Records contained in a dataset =
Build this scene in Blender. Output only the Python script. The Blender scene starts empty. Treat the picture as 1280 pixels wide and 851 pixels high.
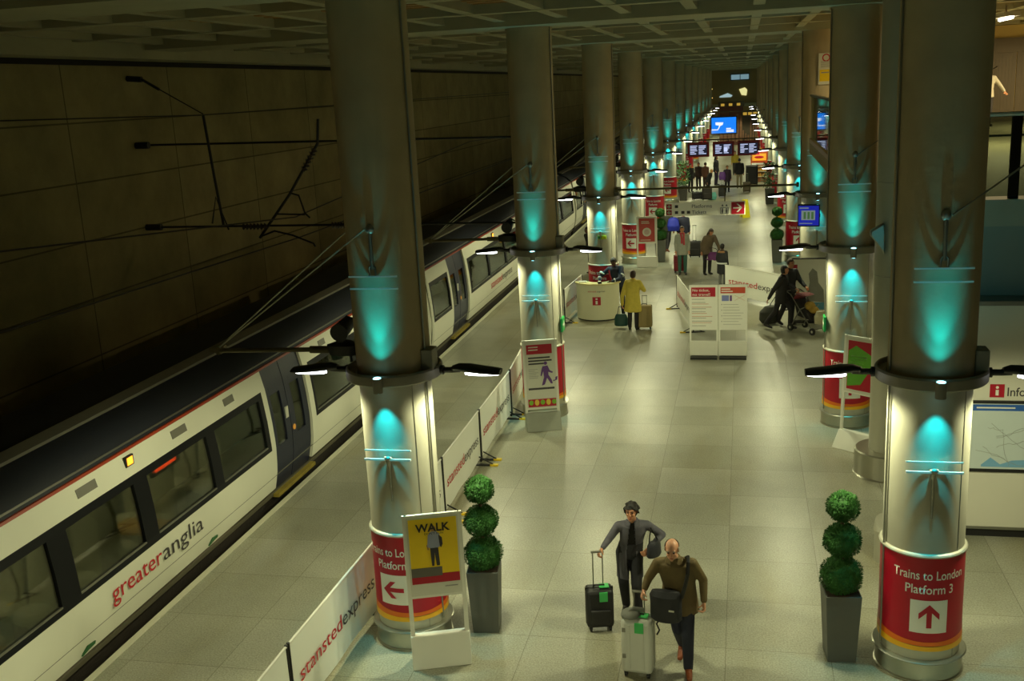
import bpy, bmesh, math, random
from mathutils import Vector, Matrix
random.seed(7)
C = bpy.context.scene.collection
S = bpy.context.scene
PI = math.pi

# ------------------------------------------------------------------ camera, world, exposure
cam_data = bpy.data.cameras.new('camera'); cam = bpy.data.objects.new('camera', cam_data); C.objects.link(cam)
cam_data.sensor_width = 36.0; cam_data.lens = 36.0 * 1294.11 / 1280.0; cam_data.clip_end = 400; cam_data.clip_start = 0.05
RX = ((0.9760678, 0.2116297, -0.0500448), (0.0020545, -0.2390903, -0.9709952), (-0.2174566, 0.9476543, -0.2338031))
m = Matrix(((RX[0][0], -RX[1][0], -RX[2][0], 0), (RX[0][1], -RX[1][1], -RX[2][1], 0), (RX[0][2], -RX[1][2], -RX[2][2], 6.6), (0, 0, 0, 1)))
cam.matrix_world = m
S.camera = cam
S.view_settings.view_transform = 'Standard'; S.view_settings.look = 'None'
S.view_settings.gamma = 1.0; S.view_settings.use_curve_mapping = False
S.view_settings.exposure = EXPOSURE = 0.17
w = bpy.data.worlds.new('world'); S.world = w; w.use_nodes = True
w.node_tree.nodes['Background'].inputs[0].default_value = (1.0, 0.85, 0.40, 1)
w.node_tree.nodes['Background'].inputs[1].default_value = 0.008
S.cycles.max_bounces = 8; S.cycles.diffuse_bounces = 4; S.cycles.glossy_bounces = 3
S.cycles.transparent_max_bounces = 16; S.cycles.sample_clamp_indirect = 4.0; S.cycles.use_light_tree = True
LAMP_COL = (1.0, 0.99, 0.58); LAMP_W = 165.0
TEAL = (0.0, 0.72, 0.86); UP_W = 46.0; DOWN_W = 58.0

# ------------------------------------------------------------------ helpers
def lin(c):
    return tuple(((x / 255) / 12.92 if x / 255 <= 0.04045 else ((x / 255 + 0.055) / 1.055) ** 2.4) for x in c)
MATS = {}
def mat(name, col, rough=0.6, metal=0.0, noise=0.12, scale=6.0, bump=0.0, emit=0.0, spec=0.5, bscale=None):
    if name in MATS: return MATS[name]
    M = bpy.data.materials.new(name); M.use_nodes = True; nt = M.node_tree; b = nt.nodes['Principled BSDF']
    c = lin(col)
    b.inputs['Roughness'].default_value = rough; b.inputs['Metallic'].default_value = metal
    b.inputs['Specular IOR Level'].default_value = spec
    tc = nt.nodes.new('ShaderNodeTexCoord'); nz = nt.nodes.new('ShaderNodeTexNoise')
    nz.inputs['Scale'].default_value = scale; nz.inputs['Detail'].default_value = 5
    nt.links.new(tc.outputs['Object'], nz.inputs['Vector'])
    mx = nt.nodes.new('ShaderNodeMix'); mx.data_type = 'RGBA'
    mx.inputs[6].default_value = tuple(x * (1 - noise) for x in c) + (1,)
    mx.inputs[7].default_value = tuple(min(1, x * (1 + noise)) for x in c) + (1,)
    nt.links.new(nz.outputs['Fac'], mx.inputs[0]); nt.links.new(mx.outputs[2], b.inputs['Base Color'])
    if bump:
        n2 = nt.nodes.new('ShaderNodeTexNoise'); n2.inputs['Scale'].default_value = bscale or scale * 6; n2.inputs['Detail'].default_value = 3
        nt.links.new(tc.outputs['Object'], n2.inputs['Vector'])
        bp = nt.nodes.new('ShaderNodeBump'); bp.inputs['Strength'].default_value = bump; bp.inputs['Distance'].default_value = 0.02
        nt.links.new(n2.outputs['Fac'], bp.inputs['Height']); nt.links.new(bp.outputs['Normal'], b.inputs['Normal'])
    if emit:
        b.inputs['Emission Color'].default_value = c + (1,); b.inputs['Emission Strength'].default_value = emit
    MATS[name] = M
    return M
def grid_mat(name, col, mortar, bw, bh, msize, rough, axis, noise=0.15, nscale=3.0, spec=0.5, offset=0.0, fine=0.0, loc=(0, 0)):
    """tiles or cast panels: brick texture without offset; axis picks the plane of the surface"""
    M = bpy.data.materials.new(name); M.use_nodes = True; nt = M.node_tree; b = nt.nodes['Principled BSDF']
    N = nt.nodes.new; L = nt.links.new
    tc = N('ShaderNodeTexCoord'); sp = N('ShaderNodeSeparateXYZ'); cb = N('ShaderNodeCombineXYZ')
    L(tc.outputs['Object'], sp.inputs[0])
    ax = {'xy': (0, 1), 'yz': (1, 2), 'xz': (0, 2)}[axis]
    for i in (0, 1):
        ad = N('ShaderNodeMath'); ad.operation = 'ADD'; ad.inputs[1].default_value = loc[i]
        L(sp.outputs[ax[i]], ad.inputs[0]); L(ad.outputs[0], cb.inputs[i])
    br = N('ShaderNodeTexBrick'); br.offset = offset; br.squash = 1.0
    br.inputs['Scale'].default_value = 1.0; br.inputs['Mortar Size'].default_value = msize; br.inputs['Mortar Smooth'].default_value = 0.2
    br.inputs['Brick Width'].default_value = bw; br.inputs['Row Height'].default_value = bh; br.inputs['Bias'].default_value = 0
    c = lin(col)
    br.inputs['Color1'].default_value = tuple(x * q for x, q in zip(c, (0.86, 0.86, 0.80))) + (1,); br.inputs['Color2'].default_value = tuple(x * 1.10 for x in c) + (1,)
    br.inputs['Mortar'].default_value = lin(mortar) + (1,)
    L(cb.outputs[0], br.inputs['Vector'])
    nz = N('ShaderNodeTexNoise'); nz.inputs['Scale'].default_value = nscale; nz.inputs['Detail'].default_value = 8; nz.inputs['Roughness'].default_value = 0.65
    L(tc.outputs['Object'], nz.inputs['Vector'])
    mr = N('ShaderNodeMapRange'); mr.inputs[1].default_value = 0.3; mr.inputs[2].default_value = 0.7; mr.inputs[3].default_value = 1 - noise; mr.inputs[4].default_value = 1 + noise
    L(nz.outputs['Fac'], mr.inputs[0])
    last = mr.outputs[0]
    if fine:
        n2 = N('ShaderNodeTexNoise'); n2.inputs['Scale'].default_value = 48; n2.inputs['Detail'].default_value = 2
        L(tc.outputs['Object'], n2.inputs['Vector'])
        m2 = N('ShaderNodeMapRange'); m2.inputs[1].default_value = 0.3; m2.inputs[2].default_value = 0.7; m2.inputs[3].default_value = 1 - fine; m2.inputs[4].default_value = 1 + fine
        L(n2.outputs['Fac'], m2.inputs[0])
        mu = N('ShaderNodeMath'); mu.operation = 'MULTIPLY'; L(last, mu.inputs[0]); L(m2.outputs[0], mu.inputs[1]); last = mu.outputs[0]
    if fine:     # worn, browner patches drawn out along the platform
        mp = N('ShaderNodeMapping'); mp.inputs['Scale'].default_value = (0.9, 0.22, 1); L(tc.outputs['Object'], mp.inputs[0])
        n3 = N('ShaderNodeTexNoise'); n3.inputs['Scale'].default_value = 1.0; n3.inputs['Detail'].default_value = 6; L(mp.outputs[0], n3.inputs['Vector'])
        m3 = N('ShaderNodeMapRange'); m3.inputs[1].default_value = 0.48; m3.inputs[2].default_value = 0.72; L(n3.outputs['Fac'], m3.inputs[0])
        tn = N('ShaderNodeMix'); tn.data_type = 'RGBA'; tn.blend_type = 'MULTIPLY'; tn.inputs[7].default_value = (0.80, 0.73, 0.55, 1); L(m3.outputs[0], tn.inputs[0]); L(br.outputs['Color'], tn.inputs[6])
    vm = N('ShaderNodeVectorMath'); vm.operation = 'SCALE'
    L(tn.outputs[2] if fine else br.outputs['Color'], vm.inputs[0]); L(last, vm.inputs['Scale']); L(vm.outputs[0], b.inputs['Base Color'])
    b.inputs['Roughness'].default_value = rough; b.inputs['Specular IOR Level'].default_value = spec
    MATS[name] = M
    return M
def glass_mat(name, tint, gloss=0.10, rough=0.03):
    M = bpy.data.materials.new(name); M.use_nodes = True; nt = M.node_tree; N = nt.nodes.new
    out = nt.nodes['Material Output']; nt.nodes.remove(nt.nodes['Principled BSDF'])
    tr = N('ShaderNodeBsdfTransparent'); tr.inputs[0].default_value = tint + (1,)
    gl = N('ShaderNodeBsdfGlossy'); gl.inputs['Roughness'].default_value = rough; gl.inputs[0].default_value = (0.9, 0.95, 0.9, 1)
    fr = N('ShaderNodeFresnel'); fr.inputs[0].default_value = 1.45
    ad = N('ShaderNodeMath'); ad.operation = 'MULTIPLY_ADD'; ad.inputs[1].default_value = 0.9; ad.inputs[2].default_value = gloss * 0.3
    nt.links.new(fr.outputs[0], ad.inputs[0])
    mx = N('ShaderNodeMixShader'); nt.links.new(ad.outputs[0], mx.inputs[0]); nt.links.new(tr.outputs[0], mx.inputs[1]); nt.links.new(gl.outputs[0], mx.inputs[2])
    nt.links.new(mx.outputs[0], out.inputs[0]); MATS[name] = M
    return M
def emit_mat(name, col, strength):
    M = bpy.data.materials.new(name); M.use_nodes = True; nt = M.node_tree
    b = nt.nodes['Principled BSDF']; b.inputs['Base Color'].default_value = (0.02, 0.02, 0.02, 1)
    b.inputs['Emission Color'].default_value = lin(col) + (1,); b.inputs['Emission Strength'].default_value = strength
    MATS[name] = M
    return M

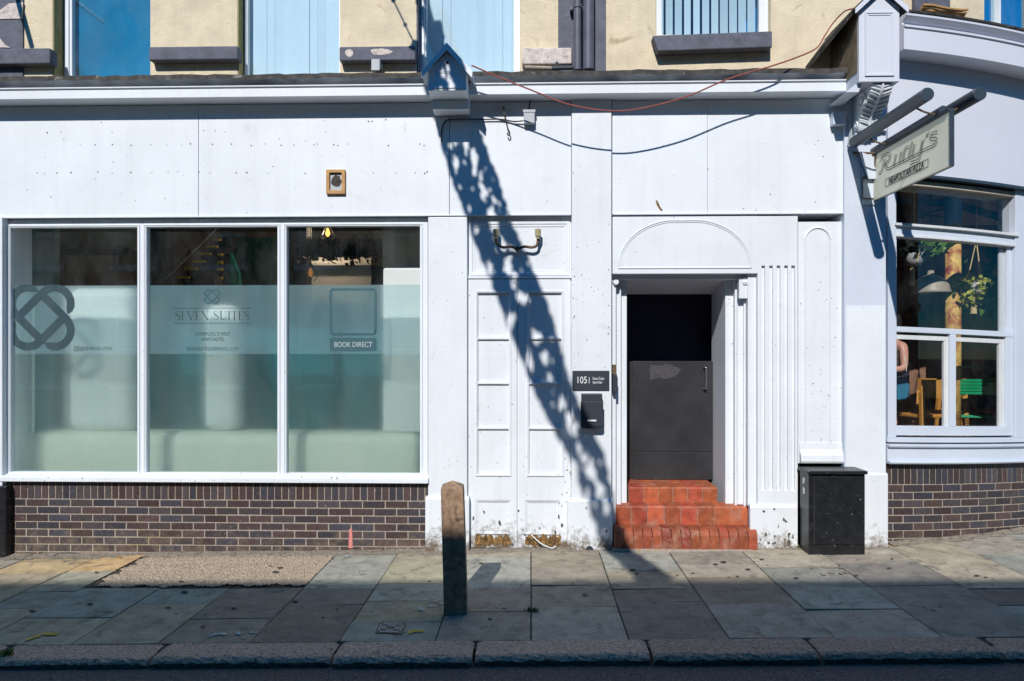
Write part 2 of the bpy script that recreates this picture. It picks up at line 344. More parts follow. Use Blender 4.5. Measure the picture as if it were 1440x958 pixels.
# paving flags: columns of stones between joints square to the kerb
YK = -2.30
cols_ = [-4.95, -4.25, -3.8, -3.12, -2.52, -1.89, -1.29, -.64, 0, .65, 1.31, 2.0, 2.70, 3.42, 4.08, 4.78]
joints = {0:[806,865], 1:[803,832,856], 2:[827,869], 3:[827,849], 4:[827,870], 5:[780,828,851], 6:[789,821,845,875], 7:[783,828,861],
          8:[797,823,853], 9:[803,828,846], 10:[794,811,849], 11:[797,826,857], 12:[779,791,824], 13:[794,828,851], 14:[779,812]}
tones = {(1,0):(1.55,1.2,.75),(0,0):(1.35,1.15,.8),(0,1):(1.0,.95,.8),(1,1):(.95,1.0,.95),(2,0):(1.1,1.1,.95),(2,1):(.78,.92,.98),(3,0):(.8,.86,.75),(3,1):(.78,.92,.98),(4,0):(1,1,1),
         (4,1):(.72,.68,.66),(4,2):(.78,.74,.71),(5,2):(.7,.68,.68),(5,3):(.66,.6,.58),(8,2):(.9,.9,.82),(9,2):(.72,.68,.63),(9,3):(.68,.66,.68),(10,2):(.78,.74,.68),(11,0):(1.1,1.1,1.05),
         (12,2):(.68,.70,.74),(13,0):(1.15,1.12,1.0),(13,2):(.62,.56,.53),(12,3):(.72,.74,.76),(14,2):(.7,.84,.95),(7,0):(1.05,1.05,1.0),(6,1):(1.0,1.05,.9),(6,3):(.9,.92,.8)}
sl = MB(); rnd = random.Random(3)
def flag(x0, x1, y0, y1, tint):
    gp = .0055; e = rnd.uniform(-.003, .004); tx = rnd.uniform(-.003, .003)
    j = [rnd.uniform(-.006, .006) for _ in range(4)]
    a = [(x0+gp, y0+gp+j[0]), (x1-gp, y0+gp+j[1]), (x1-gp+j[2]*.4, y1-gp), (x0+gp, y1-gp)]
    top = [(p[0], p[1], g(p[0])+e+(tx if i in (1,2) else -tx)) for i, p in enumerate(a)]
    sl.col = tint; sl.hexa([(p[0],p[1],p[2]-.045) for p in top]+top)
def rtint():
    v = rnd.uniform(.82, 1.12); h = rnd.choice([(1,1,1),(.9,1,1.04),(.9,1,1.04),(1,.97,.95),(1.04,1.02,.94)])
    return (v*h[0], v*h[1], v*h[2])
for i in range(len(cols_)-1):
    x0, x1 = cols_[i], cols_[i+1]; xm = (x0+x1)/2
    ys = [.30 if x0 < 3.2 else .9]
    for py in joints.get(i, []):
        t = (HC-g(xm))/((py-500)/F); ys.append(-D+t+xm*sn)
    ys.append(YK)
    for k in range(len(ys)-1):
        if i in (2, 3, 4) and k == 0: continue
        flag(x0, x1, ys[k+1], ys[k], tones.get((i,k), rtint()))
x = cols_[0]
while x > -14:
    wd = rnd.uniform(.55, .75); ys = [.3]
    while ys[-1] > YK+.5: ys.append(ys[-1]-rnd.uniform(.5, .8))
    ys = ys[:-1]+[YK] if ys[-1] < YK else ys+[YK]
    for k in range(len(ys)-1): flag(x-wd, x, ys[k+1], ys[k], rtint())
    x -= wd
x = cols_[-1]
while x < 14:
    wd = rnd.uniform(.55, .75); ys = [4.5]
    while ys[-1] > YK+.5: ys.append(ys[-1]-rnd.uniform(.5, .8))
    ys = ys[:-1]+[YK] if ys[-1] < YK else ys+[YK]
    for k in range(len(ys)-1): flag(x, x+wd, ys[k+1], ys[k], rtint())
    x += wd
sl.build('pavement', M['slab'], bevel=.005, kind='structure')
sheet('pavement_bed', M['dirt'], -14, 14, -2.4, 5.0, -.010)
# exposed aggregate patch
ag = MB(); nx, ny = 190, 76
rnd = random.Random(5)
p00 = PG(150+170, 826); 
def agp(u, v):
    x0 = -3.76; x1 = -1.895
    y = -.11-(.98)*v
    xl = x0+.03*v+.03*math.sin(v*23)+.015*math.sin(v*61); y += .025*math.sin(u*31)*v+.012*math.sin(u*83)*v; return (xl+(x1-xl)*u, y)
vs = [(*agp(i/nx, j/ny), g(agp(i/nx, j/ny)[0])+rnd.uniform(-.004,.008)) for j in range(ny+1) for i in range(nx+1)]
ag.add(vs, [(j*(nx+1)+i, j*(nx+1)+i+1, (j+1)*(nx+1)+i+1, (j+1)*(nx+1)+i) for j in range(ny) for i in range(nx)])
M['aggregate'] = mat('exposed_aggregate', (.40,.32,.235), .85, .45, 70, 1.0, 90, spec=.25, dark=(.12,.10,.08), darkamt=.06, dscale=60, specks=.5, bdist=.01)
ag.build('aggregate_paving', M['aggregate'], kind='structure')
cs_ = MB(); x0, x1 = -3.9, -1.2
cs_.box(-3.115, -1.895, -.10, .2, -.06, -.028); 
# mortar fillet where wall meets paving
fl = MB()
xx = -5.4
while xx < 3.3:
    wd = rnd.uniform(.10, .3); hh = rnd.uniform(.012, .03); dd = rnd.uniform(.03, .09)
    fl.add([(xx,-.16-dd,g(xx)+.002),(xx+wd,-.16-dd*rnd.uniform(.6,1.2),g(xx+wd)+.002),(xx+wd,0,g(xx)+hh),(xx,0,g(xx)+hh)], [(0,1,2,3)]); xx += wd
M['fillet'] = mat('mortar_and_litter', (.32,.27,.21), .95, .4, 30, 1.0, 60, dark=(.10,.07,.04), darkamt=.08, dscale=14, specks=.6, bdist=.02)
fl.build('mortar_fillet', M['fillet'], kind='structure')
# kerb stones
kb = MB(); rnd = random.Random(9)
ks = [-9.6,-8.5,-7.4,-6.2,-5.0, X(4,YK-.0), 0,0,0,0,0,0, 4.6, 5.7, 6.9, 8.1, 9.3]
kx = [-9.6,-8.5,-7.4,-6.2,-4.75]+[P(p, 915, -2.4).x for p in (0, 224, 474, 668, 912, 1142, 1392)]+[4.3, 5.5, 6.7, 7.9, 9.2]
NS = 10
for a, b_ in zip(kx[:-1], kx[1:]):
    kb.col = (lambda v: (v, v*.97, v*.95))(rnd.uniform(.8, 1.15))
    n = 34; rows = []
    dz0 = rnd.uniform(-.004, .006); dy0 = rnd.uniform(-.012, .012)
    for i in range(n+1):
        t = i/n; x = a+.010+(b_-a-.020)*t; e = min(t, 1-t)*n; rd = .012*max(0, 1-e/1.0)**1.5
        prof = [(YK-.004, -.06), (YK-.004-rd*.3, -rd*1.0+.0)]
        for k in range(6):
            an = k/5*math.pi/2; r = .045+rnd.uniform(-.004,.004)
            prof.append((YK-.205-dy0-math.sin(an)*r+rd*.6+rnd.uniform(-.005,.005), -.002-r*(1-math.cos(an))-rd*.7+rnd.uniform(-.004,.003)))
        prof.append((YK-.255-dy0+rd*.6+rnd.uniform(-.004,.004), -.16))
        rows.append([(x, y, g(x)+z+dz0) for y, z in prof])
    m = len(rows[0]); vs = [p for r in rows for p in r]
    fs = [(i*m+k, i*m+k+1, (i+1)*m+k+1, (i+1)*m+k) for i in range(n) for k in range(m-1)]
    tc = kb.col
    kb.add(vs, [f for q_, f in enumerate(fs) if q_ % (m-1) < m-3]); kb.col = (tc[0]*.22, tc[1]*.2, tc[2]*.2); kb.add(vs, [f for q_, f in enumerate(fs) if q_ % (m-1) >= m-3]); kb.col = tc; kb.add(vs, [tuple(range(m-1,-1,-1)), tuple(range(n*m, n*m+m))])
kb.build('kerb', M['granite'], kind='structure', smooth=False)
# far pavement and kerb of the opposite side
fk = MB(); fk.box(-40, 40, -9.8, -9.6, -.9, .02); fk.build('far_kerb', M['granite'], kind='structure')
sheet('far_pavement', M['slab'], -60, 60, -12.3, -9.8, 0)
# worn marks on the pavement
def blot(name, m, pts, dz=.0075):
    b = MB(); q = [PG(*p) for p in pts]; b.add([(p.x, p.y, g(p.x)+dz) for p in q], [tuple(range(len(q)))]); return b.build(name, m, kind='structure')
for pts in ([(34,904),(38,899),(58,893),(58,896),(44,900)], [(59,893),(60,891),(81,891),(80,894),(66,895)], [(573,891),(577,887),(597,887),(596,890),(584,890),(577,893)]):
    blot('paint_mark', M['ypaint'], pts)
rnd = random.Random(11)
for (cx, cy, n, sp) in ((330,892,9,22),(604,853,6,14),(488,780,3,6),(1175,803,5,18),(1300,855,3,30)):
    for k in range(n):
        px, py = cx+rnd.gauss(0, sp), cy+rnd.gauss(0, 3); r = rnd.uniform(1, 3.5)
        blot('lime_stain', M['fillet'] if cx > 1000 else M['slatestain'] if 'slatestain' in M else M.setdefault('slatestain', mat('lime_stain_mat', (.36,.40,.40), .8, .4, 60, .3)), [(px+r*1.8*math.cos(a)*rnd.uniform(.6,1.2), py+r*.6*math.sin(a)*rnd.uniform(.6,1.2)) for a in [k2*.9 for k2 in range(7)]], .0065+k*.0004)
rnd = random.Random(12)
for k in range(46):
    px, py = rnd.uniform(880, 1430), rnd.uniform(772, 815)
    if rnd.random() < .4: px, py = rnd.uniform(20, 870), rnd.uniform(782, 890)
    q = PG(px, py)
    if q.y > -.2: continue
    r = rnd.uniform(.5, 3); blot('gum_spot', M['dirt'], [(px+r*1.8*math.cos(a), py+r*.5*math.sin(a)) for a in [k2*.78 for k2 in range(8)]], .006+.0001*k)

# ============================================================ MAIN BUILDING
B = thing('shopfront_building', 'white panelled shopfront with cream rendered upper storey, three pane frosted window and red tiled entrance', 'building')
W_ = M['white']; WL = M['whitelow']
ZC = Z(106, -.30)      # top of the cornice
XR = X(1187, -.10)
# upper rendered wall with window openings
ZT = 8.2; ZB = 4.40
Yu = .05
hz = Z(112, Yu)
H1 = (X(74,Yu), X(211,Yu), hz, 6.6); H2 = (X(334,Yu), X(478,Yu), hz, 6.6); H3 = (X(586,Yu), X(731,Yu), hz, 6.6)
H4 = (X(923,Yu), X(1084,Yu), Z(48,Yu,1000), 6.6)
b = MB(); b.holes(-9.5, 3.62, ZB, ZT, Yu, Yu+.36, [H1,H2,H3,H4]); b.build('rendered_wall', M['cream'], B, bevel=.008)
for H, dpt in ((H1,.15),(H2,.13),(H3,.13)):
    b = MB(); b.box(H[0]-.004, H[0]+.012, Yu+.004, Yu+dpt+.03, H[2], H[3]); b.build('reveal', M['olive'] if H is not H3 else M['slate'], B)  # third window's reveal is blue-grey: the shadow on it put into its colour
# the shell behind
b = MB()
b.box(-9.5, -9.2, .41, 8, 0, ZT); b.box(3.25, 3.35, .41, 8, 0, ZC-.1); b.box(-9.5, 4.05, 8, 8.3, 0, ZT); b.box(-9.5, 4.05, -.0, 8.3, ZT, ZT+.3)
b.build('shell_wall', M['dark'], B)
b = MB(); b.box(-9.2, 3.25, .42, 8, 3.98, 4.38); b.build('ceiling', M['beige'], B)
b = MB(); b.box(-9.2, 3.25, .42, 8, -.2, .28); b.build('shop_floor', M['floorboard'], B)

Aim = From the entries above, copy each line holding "script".

Exercise output =
Build this scene in Blender. Output only the Python script. The Blender scene starts empty. Treat the picture as 1280 pixels wide and 851 pixels high.
Write part 2 of the bpy script that recreates this picture. It picks up at line 344. More parts follow. Use Blender 4.5. Measure the picture as if it were 1440x958 pixels.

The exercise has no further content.